Make Your Hero’s Motivation Clear

Your hero needs to be sympathetic (so your audience will care) and your hero needs a clear goal (so your audience knows what your hero is trying to do). Without a clear goal, your audience will simply lose interest.

In the beginning, make your hero’s goal clear and force the hero to pursue it. In “The Little Mermaid,” Ariel dreams of being with the humans. This point gets driven home multiple times by her hanging out with a seagull, collecting human artifacts, and even spying on a human ship to watch people dance and sing.

Ariel’s apparently been doing this for some time and then she falls in love with a young man she sees on the ship. Yet even falling in love isn’t enough to push her into the human world. It’s only when her father destroys a statue of the man she loves that Ariel finally agrees to make a deal with the Sea Witch to become a human.

The basic formula is to give your hero a goal, show the hero wanting that goal, and then finding a way to force the hero to react.

In “WALL-E,” WALL-E wants to find love, which he dreams about by mimicking an old video he’s salvaged. Then he gets his chance when Eve arrives and he follows her around, eventually winning her trust until a rocket ship takes her and WALL-E is forced to chase after her.

In “Star Wars,” Luke wants to escape the dead end world of his desert planet.
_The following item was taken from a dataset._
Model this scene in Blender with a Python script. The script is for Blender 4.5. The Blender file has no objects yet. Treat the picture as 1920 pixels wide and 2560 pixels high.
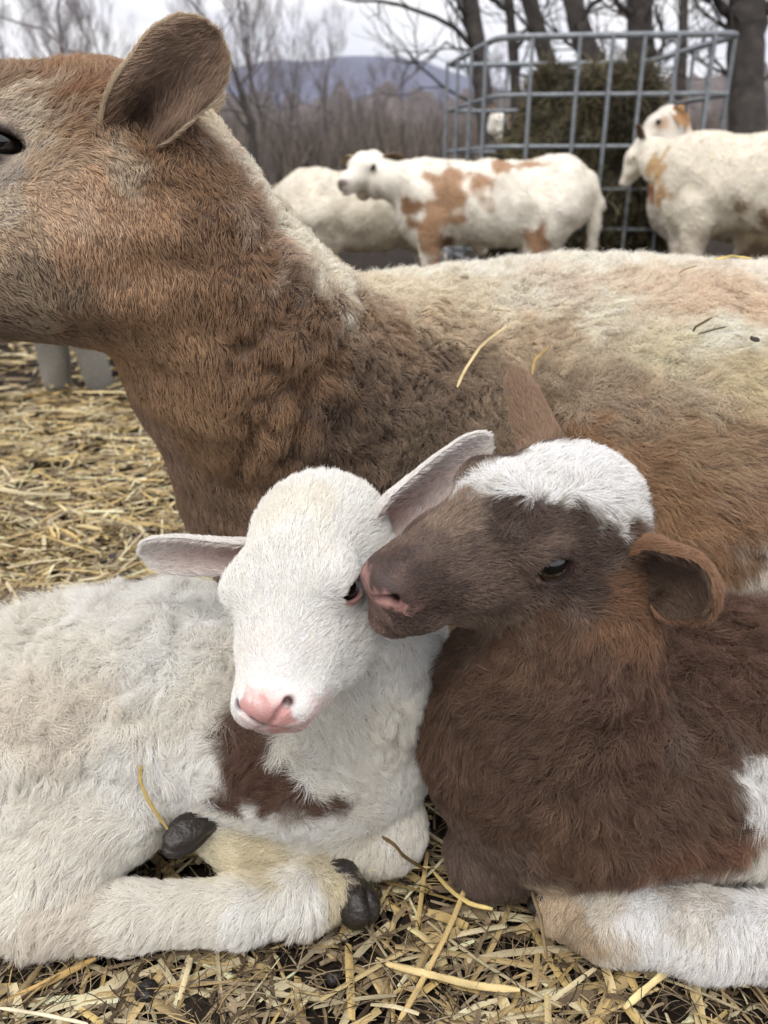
import bpy, math
import numpy as np
from mathutils import Vector
from mathutils.bvhtree import BVHTree

R_ = math.radians
sc = bpy.context.scene
COL = sc.collection

# ------------------------------------------------------------------ camera
CAM = np.array([0.0, 0.0, 0.46]); PITCH = R_(22.8); FPX = 2010.0
RT = np.array([1.0, 0, 0]); FW = np.array([0, math.cos(PITCH), -math.sin(PITCH)]); UP = np.array([0, math.sin(PITCH), math.cos(PITCH)])
cd = bpy.data.cameras.new('camera'); cam = bpy.data.objects.new('camera', cd); COL.objects.link(cam)
cam.location = CAM; cam.rotation_euler = (math.pi / 2 - PITCH, 0, 0)
cd.sensor_fit = 'VERTICAL'; cd.sensor_height = 36; cd.lens = 36 * FPX / 2560
cd.clip_start = 0.01; cd.clip_end = 6000
cd.dof.use_dof = True; cd.dof.focus_distance = 0.50; cd.dof.aperture_fstop = 9
sc.camera = cam

# ------------------------------------------------------------------ overcast sky and soft sun
world = bpy.data.worlds.new('World'); sc.world = world; world.use_nodes = True
nt = world.node_tree; nt.nodes.clear()
out = nt.nodes.new('ShaderNodeOutputWorld'); bg = nt.nodes.new('ShaderNodeBackground')
sky = nt.nodes.new('ShaderNodeTexSky'); sky.sky_type = 'NISHITA'; sky.sun_disc = False
SUN_EL, SUN_ROT = R_(62), R_(150)
sky.sun_elevation = SUN_EL; sky.sun_rotation = SUN_ROT; sky.altitude = 100
tc = nt.nodes.new('ShaderNodeTexCoord'); mp = nt.nodes.new('ShaderNodeMapping'); mp.inputs['Scale'].default_value = (1, 1, 3.5)
nz = nt.nodes.new('ShaderNodeTexNoise'); nz.inputs['Scale'].default_value = 2.3; nz.inputs['Detail'].default_value = 5; nz.inputs['Roughness'].default_value = 0.55
cr = nt.nodes.new('ShaderNodeValToRGB')
cr.color_ramp.elements[0].position = 0.36; cr.color_ramp.elements[0].color = (5.6, 5.8, 7.0, 1)
cr.color_ramp.elements[1].position = 0.60; cr.color_ramp.elements[1].color = (10.0, 9.8, 9.7, 1)
mx = nt.nodes.new('ShaderNodeMix'); mx.data_type = 'RGBA'; mx.inputs[0].default_value = 0.93
nt.links.new(tc.outputs['Generated'], mp.inputs[0]); nt.links.new(mp.outputs[0], nz.inputs[0]); nt.links.new(nz.outputs[0], cr.inputs[0])
nt.links.new(sky.outputs[0], mx.inputs[6]); nt.links.new(cr.outputs[0], mx.inputs[7]); 
sx = nt.nodes.new('ShaderNodeSeparateXYZ'); gm = nt.nodes.new('ShaderNodeMapRange'); gm.inputs[1].default_value = 0; gm.inputs[2].default_value = 1; gm.inputs[3].default_value = 0.88; gm.inputs[4].default_value = 1.45
gx = nt.nodes.new('ShaderNodeVectorMath'); gx.operation = 'SCALE'        # an overcast sky is paler overhead than at the horizon
nt.links.new(tc.outputs['Generated'], sx.inputs[0]); nt.links.new(sx.outputs['Z'], gm.inputs[0]); nt.links.new(mx.outputs[2], gx.inputs[0]); nt.links.new(gm.outputs[0], gx.inputs['Scale']); nt.links.new(gx.outputs[0], bg.inputs[0])
bg.inputs[1].default_value = 0.10
nt.links.new(bg.outputs[0], out.inputs[0])
sd = bpy.data.lights.new('sun', 'SUN'); sd.energy = 1.3; sd.angle = R_(22); sd.color = (1.0, 0.94, 0.86)
sun = bpy.data.objects.new('sun', sd); COL.objects.link(sun)
sun.rotation_euler = (R_(28), R_(-12), 0)
sc.view_settings.view_transform = 'Standard'; sc.view_settings.look = 'None'
sc.view_settings.exposure = 0.46; sc.view_settings.gamma = 1.0; sc.view_settings.use_curve_mapping = False
sc.cycles_curves.shape = 'RIBBONS'; sc.cycles_curves.subdivisions = 2
sc.cycles.max_bounces = 6; sc.cycles.diffuse_bounces = 4; sc.cycles.transparent_max_bounces = 6
sc.cycles.use_denoising = True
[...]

He dreams of adventure, but until Darth Vader’s storm troopers slaughter his aunt and uncle, he’s never motivated enough to take action.

Your hero has a goal. You reinforce this goal in multiple ways. Then you force your hero to pursue that goal.

Bruce Willis wants to get back with his wife in “Die Hard.” He tries to keep from losing his temper around her and when things start looking promising, he gets angry and starts losing her again. Then the terrorists strike and he has no choice but to save her life if he ever wants to get her back again.

Without a clear goal, evidence that the hero really wants this goal, and an outside force that shoves the hero towards achieving that goal, your hero’s story will be incomplete. In sports, it’s easy to cheer for a team when you know what the goal of the game is. In the same way, it’s easy to cheer for your hero when you’ve defined the goal of your hero.